We need to remember that the DUP were a polaroid away from going into power with the Shinners before Christmas. I guess that they'll enter some sort of power-sharing arrangement with SF sooner than we think.

Given that the distinction people made between the two parties is probably unwarranted, the chief reason that the DUP swept the board is that they managed their campaign very well. They were spectacularly professional. Despite the fact that it was nothing of the sort, they set an agenda that presented the election as a referendum on whether Adams should be in power or not.

Simultaneously, the UUP were banging on with their muddled and vaguely offensive 'decent people' and 'simply British' campaigns without any real focus to their message (beyond an attempt to play the DUP on their own ground, a mistake that they consistently made in the last number of years). Where, for instance, was the effort to encourage tactical voting from nationalists?

Elections are, at some level, about the constructions of beliefs in the minds of the electorate. And the DUP did a first-rate job. If you want to know why they won, the play of principles will only tell you so much. You need to find out who Peter Robinson has brought into Dundela Avenue and how they decided to play the electoral game: how the captured and shaped the themes of the election. And indeed, how they captured and shaped the initiative in Unionist politics for the previous 8 years (perhaps 40 years!).

Not, by the way, that this sort of thing is unique to the Unionist camps. The SDLP were lucky to get away with this election: they could easily have been routed for exactly the same reason.

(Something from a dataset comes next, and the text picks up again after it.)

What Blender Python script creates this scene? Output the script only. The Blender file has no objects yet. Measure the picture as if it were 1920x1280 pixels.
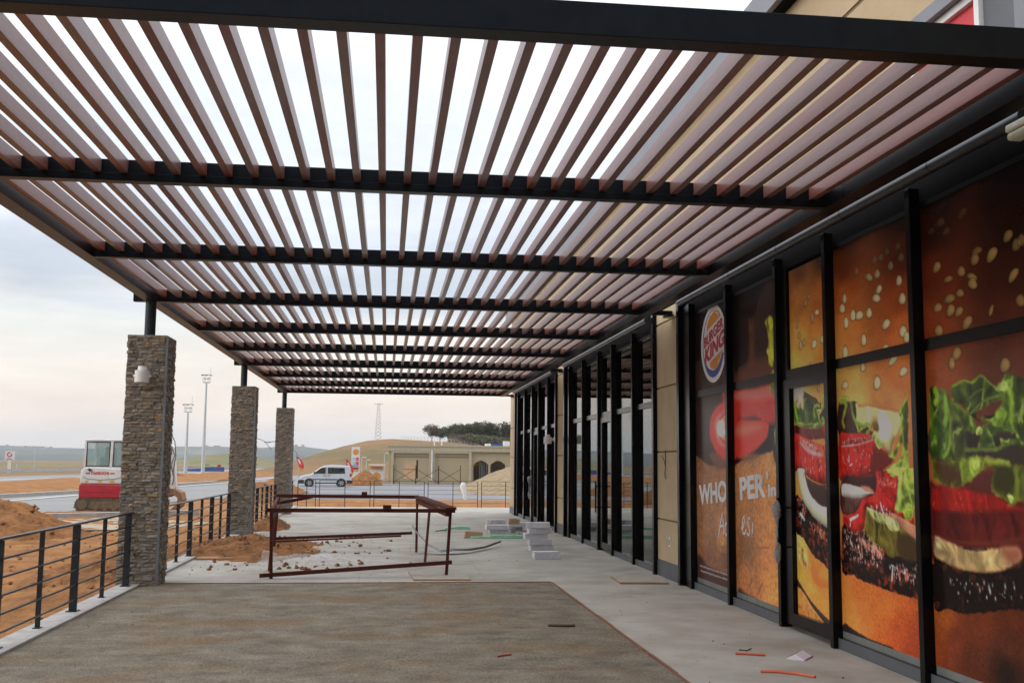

Why, instead of playing the Shinners on Shinner turf, did they not try to construct the choice facing the nationalist portion of the electorate as between them and the mafia?

Every time Durkan was on the television he should have been saying 'we stand for law and order. They knife people outside bars.' That's the sort of stuff that wins elections. Instead, the SDLP effectively ran the SF united Ireland campaign. It's baffling.

In short, as Mick put it over on Slugger, this election marked the death of amateur politics in Northern Ireland.

And in the meanwhile, some of us return to one of NI's Summer sports: assaulting children.

1 I should say that this point is a bit more limited to the manner in which I proposed it yesterday. In other words, I take on board a lot of what Paul and others had to say about the position the UUP found itself in.